> Objective
Repeat exactly the lines from the one containing "Write the bpy" through the one containing "SC.camera = cam", both lines included, please, without any other lines.

BEGIN Data lines

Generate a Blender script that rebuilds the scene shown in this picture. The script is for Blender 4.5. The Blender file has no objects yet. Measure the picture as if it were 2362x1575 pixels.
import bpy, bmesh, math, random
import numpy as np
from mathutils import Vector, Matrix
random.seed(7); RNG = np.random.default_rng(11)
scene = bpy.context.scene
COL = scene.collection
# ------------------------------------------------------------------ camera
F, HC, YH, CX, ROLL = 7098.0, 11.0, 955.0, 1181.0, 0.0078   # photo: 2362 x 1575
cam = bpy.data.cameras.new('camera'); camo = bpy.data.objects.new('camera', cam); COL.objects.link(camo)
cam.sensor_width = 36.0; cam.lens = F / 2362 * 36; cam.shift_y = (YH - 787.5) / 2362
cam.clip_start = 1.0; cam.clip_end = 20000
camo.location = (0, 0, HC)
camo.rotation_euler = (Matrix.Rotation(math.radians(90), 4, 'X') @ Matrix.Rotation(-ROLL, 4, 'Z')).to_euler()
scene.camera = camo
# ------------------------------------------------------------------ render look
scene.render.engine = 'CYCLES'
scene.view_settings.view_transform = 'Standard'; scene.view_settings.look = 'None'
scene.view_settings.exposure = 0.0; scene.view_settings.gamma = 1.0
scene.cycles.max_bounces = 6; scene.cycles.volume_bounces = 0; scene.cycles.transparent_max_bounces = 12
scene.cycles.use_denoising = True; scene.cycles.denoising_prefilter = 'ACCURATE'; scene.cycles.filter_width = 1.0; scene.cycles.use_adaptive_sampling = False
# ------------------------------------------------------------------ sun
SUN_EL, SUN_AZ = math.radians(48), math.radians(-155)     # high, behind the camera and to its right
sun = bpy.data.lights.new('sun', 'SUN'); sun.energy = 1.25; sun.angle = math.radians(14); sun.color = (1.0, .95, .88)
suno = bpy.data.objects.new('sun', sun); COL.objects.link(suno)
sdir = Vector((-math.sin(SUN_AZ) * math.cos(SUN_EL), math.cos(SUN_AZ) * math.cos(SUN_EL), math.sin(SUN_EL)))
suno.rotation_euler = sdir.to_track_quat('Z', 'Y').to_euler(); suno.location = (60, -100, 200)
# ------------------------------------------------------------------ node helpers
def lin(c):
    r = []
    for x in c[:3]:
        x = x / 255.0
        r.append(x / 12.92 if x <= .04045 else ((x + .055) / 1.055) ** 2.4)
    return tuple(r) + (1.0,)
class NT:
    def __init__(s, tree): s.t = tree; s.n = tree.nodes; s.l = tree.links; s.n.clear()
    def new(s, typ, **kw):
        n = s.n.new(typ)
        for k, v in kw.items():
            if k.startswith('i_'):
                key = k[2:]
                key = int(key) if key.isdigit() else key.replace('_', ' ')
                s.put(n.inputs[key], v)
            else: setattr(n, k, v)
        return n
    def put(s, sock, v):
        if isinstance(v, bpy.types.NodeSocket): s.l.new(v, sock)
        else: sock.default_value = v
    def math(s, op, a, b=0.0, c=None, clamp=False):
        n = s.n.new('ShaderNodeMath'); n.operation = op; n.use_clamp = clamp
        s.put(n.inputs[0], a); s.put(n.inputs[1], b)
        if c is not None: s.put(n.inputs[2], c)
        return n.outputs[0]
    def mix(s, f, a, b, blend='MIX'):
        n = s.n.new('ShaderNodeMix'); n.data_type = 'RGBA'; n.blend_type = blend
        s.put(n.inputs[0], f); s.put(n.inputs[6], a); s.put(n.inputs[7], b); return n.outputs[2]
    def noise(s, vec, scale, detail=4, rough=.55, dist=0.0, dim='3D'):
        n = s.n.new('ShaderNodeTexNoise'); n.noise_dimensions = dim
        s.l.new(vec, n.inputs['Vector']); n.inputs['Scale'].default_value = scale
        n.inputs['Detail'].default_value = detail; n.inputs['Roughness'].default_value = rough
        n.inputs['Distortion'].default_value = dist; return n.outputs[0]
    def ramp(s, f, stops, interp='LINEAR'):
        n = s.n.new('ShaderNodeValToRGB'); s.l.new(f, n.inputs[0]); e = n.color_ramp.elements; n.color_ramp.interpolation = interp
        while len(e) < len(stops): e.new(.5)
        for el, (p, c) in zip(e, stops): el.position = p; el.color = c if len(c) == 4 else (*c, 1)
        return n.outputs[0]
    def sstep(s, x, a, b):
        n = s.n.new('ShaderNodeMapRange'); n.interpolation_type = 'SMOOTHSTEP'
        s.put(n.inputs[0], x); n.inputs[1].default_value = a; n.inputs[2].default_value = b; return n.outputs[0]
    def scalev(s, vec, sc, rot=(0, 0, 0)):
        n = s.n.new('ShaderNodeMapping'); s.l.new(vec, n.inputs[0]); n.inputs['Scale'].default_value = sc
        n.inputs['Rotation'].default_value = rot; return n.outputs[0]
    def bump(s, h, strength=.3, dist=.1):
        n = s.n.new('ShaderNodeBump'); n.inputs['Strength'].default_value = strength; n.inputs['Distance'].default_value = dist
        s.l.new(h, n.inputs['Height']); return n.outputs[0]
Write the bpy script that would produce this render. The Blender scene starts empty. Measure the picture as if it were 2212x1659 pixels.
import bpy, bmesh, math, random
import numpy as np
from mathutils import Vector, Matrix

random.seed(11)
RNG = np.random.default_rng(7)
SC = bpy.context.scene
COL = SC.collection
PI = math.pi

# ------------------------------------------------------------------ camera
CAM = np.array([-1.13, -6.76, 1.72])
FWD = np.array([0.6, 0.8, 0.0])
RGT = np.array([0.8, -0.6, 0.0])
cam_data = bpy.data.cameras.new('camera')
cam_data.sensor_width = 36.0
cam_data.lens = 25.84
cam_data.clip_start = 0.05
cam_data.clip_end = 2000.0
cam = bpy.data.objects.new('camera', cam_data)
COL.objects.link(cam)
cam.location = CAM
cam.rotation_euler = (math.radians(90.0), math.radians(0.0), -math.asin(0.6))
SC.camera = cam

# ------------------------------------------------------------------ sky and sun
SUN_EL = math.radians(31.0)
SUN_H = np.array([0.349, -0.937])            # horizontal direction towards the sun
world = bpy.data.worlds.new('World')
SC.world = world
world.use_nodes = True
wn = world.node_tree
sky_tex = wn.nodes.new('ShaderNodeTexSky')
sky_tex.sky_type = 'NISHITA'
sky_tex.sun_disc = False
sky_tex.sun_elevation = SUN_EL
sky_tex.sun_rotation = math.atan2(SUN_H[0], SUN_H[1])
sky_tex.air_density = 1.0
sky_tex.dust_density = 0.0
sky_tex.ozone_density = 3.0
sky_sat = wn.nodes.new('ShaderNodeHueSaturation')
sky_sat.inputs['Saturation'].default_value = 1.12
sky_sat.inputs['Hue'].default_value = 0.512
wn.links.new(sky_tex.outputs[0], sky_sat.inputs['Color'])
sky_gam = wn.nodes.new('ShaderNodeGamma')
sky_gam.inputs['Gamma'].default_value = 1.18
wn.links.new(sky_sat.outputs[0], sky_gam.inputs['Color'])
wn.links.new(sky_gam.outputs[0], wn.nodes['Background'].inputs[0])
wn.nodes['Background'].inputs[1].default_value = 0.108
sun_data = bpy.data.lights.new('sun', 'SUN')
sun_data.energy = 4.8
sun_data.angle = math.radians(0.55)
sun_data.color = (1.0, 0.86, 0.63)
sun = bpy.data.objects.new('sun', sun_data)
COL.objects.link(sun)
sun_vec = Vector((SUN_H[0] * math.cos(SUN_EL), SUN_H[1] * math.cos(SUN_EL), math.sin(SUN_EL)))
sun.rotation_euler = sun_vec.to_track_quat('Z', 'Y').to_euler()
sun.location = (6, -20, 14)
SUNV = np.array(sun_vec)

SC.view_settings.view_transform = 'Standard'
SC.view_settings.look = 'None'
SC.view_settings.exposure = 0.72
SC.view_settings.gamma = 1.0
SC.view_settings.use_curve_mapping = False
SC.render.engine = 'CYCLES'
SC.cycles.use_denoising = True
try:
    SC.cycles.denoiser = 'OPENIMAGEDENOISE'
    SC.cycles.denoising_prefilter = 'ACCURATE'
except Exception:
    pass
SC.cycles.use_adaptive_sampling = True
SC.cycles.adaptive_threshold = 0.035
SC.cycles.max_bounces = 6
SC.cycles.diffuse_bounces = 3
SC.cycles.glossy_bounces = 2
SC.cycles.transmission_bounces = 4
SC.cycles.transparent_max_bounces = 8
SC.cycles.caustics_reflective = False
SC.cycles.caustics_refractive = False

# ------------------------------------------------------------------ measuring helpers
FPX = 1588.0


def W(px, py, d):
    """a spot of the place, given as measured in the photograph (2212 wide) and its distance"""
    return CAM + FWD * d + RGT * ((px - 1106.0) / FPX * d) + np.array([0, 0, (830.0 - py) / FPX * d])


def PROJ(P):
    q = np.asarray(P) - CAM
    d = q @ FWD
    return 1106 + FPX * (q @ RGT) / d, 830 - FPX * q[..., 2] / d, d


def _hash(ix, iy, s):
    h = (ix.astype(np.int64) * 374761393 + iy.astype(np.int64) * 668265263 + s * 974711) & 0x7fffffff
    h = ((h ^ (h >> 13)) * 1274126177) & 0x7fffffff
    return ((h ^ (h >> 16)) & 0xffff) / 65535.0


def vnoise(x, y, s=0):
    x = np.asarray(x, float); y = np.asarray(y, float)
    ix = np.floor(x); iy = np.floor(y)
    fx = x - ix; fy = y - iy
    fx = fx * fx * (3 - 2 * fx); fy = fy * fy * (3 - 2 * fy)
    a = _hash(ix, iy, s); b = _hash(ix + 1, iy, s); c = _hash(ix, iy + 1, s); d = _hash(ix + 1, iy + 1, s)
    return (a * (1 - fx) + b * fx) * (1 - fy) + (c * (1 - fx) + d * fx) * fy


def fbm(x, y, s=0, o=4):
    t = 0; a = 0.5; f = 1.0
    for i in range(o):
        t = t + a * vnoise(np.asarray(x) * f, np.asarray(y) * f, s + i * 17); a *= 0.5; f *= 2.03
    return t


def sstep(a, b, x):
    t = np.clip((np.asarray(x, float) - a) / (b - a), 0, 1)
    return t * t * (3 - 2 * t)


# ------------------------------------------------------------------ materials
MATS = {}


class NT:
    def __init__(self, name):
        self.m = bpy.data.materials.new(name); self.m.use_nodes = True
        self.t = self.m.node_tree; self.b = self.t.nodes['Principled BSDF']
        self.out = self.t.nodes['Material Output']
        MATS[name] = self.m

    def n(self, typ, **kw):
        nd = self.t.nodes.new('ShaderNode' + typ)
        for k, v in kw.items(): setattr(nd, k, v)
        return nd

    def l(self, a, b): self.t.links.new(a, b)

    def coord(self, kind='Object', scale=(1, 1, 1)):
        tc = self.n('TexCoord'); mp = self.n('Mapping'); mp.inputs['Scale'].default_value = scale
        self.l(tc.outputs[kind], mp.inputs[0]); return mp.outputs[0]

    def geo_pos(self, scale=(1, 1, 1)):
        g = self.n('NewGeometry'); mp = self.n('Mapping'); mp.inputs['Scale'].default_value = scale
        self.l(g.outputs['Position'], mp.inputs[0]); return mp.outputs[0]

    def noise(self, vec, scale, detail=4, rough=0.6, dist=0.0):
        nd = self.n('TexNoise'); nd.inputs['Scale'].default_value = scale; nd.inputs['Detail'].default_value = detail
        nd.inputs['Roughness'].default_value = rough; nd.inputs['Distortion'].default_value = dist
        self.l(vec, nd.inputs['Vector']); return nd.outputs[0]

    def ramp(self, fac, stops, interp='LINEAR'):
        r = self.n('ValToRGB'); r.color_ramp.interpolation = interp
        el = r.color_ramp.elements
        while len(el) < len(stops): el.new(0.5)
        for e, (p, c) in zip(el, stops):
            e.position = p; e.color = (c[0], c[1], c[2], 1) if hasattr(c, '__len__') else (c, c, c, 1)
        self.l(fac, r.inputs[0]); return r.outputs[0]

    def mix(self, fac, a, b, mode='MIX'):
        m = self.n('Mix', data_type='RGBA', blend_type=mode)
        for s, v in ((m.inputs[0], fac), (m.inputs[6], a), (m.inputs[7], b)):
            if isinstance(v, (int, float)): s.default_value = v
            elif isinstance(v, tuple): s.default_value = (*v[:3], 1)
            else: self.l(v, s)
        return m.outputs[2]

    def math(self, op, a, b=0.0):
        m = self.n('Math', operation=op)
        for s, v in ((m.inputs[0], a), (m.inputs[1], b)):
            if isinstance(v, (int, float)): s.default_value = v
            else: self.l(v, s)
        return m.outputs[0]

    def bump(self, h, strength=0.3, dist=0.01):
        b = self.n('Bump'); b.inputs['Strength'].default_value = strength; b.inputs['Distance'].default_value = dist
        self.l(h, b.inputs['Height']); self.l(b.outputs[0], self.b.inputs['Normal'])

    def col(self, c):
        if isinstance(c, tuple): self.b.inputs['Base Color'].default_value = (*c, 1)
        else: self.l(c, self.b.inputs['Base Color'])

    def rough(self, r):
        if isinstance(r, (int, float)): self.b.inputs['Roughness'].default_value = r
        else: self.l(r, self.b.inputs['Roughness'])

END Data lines

> Answer to this exercise
Write the bpy script that would produce this render. The Blender scene starts empty. Measure the picture as if it were 2212x1659 pixels.
import bpy, bmesh, math, random
import numpy as np
from mathutils import Vector, Matrix

random.seed(11)
RNG = np.random.default_rng(7)
SC = bpy.context.scene
COL = SC.collection
PI = math.pi

# ------------------------------------------------------------------ camera
CAM = np.array([-1.13, -6.76, 1.72])
FWD = np.array([0.6, 0.8, 0.0])
RGT = np.array([0.8, -0.6, 0.0])
cam_data = bpy.data.cameras.new('camera')
cam_data.sensor_width = 36.0
cam_data.lens = 25.84
cam_data.clip_start = 0.05
cam_data.clip_end = 2000.0
cam = bpy.data.objects.new('camera', cam_data)
COL.objects.link(cam)
cam.location = CAM
cam.rotation_euler = (math.radians(90.0), math.radians(0.0), -math.asin(0.6))
SC.camera = cam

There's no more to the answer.